### Information supplied
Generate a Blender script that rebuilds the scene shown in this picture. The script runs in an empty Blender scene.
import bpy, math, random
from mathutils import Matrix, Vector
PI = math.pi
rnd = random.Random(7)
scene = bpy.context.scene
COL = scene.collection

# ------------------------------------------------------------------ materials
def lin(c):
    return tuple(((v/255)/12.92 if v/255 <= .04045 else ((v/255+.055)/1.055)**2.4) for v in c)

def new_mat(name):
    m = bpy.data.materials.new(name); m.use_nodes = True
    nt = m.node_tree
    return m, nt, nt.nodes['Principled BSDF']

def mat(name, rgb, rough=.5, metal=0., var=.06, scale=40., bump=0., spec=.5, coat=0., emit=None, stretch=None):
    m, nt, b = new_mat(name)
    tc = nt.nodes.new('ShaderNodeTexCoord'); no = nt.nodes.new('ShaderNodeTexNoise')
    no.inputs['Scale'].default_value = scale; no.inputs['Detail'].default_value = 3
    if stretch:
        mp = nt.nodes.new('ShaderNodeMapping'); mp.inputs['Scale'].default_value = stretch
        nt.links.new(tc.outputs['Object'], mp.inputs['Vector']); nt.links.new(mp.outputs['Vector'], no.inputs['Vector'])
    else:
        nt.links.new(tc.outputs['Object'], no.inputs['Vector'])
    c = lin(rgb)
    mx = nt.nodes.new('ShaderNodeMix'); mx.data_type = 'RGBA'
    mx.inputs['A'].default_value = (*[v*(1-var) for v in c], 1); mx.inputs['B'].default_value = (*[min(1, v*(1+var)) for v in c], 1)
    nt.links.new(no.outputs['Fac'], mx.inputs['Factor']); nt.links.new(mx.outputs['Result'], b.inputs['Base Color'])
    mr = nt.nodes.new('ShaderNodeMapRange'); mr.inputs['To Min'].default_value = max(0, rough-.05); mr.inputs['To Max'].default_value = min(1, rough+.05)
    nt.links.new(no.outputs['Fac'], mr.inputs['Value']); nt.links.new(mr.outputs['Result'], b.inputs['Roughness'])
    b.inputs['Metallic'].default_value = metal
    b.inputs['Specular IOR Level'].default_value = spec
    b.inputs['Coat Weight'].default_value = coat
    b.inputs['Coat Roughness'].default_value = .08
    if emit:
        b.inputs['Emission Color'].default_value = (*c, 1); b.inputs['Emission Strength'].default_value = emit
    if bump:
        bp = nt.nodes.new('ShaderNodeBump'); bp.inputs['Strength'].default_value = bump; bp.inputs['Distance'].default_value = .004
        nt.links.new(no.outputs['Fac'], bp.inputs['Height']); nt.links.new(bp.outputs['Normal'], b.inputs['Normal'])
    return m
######
Aim of the exercise |
Return nothing but the lines from the first line of the listing through the line with "return m, nt, nt.nodes['Principled BSDF']", please, keeping every one of them unchanged.

Result |
Generate a Blender script that rebuilds the scene shown in this picture. The script runs in an empty Blender scene.
import bpy, math, random
from mathutils import Matrix, Vector
PI = math.pi
rnd = random.Random(7)
scene = bpy.context.scene
COL = scene.collection

# ------------------------------------------------------------------ materials
def lin(c):
    return tuple(((v/255)/12.92 if v/255 <= .04045 else ((v/255+.055)/1.055)**2.4) for v in c)

def new_mat(name):
    m = bpy.data.materials.new(name); m.use_nodes = True
    nt = m.node_tree
    return m, nt, nt.nodes['Principled BSDF']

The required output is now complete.